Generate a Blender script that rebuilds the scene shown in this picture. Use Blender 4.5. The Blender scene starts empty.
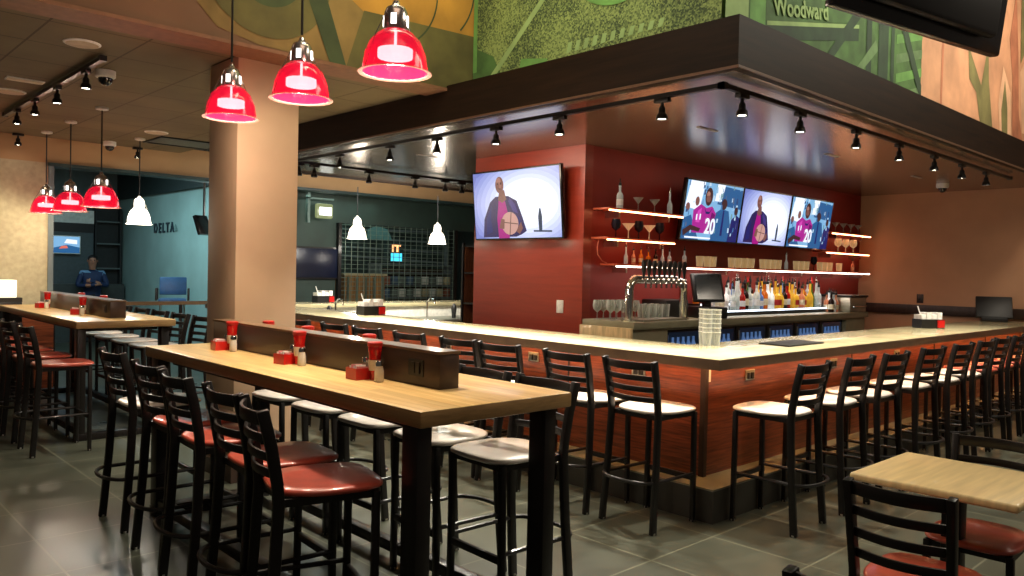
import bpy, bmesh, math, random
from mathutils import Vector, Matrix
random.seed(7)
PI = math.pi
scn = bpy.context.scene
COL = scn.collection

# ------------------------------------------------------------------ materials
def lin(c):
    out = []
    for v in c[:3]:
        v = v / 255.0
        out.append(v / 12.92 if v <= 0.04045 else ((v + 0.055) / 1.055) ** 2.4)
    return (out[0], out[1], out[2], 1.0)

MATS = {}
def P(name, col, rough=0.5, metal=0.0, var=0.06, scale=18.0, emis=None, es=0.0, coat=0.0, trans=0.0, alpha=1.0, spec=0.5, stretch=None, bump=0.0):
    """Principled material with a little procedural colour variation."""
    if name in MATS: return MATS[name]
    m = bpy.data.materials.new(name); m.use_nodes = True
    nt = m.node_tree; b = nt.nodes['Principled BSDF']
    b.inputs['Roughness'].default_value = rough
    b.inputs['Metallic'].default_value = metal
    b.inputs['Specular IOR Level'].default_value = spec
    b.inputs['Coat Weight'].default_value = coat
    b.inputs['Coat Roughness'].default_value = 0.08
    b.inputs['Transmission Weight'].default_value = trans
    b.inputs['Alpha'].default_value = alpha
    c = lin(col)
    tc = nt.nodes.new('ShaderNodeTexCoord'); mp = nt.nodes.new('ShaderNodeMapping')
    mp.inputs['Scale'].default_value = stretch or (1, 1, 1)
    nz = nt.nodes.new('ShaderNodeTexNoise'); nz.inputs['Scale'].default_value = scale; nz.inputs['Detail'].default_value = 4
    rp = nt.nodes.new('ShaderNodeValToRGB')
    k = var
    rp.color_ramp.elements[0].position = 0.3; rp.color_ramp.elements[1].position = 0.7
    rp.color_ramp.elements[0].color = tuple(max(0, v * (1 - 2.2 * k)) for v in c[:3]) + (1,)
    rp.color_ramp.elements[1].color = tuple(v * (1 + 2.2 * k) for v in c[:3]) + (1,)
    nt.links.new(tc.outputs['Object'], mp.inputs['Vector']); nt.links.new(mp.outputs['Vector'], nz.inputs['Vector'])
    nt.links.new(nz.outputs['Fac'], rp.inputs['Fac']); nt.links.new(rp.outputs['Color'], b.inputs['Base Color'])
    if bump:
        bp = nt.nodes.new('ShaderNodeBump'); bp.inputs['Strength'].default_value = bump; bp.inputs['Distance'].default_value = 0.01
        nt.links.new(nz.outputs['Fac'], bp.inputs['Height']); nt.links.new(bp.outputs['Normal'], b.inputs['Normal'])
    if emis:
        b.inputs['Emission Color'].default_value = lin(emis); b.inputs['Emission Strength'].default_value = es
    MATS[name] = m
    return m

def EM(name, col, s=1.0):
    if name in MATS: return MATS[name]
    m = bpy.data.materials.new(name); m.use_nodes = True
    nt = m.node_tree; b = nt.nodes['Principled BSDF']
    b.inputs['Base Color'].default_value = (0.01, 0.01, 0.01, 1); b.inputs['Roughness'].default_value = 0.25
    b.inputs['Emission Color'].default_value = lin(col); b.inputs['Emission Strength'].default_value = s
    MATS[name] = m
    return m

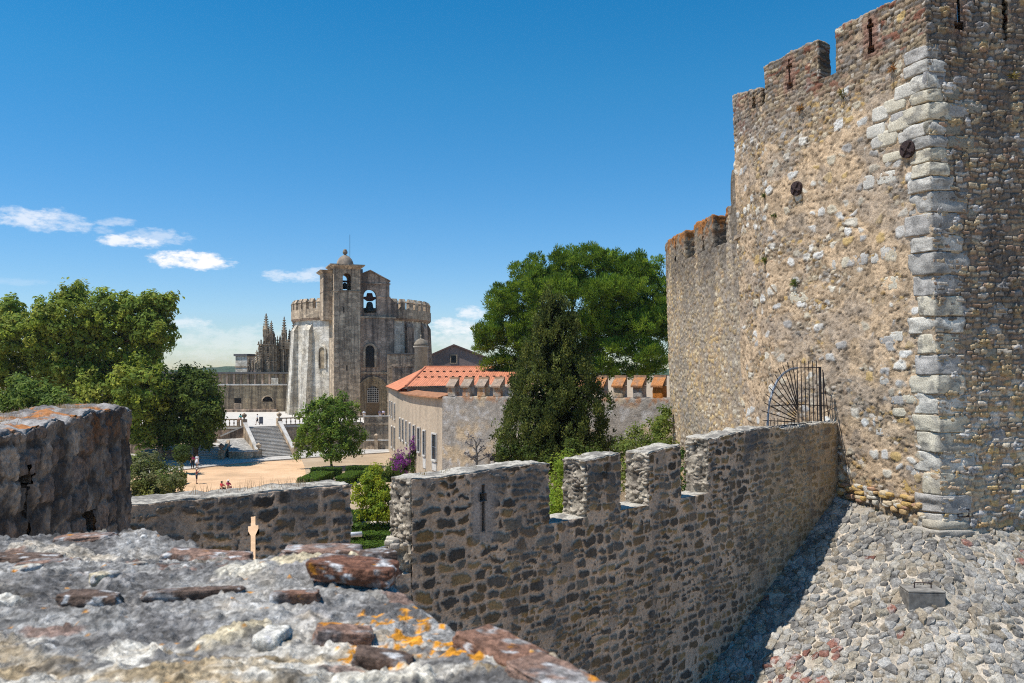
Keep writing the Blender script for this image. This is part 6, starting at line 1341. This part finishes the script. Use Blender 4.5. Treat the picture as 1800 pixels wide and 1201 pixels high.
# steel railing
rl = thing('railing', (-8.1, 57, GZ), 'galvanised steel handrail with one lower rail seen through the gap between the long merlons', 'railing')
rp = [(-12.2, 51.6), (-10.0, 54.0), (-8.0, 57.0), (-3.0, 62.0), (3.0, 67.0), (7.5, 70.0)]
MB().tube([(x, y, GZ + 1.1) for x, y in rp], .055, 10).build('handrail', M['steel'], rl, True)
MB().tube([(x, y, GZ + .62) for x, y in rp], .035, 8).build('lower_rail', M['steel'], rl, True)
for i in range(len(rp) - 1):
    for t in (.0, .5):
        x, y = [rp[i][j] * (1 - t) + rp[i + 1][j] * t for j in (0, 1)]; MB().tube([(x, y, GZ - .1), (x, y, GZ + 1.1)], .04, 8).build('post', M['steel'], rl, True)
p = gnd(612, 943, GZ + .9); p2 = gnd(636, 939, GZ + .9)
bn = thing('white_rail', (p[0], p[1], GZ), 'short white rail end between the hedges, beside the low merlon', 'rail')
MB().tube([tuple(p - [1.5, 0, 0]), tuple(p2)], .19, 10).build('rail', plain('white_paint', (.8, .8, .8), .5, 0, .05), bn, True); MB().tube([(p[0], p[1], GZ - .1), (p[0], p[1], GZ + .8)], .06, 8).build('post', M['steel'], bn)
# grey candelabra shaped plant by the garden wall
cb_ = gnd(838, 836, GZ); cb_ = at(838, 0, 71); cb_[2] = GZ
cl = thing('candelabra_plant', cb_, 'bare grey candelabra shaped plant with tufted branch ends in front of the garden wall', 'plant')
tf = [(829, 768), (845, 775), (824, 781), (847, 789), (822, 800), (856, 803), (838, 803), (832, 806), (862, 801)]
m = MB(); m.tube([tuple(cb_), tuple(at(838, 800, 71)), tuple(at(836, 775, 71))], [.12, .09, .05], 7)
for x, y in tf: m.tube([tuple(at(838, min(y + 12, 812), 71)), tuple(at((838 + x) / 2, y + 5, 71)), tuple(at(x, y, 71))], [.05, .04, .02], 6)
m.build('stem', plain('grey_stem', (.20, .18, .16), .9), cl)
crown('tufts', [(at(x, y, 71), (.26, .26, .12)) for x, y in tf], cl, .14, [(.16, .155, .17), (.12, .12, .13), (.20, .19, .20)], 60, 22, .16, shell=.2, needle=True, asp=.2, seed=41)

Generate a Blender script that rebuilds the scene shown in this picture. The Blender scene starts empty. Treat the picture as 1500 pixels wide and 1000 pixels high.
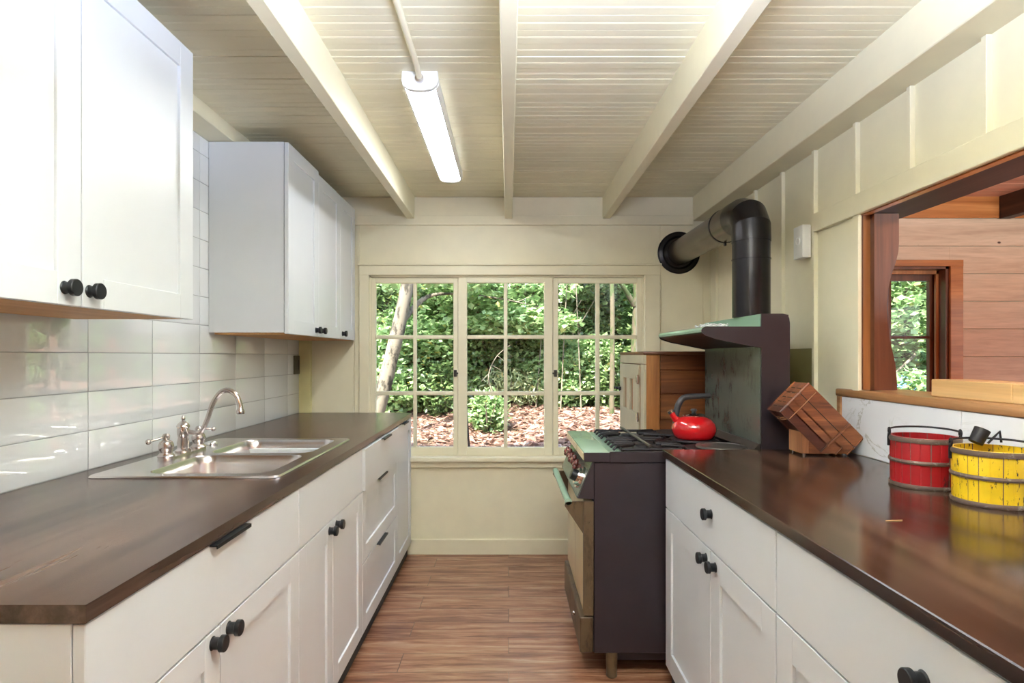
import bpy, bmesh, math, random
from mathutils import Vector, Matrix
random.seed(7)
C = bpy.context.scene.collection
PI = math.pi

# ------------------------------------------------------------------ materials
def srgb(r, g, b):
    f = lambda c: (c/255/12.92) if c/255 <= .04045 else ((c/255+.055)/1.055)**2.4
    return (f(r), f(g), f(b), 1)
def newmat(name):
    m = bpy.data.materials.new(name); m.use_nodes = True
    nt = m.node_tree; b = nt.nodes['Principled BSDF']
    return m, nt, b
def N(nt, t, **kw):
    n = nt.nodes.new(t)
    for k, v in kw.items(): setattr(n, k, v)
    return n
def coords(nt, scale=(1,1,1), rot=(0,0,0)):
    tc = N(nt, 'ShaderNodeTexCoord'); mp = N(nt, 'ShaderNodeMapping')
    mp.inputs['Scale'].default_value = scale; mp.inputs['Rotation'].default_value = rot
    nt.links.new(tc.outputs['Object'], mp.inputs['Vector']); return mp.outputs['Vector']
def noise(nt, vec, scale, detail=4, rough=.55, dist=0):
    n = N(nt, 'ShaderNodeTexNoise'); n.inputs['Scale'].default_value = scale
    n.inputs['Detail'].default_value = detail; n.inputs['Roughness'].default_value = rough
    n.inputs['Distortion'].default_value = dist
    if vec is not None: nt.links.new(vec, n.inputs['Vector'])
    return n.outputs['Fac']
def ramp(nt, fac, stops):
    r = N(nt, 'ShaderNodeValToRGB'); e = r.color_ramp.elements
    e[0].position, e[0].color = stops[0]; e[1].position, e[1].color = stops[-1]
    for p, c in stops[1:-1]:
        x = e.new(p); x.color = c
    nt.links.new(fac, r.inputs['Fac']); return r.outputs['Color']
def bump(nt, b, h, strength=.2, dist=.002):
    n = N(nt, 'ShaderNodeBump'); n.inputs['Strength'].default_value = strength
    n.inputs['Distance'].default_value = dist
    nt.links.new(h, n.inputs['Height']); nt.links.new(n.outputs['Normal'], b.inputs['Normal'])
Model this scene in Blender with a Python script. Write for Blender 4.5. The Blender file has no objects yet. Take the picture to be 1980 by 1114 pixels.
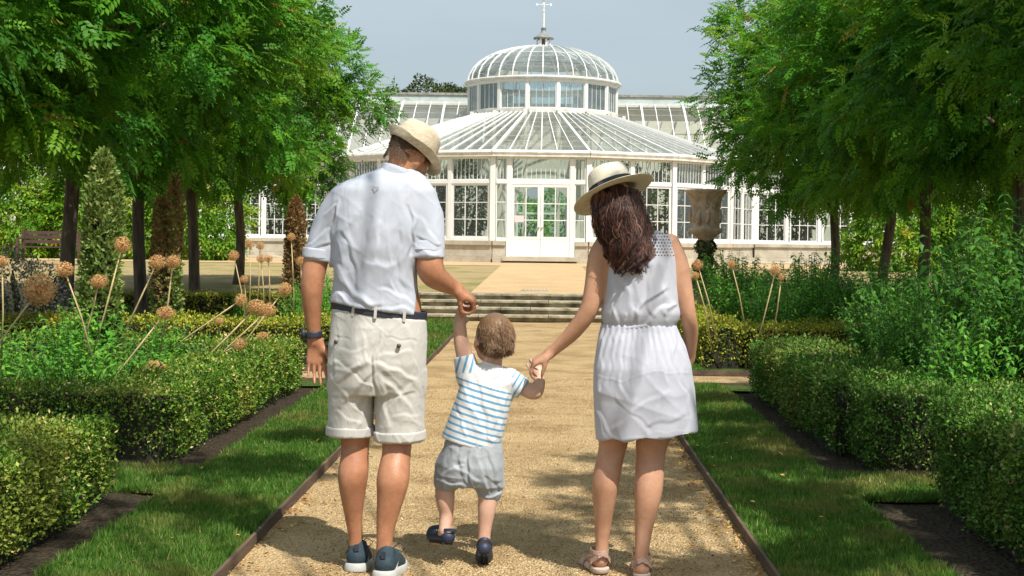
----------------
What to do :: Set down the records above word for word, from the first line through the line containing "return (out[0], out[1], out[2], 1.0)", both included; leave out the pictures.

Written answer ::
Generate a Blender script that rebuilds the scene shown in this picture. Use Blender 4.5. The Blender scene starts empty.
import bpy, bmesh, math, random
from mathutils import Vector, Matrix
random.seed(7)
PI = math.pi
scn = bpy.context.scene
COL = scn.collection

# ------------------------------------------------------------------ materials
def lin(c):
    out = []
    for v in c[:3]:
        v = v / 255.0
        out.append(v / 12.92 if v <= 0.04045 else ((v + 0.055) / 1.055) ** 2.4)
    return (out[0], out[1], out[2], 1.0)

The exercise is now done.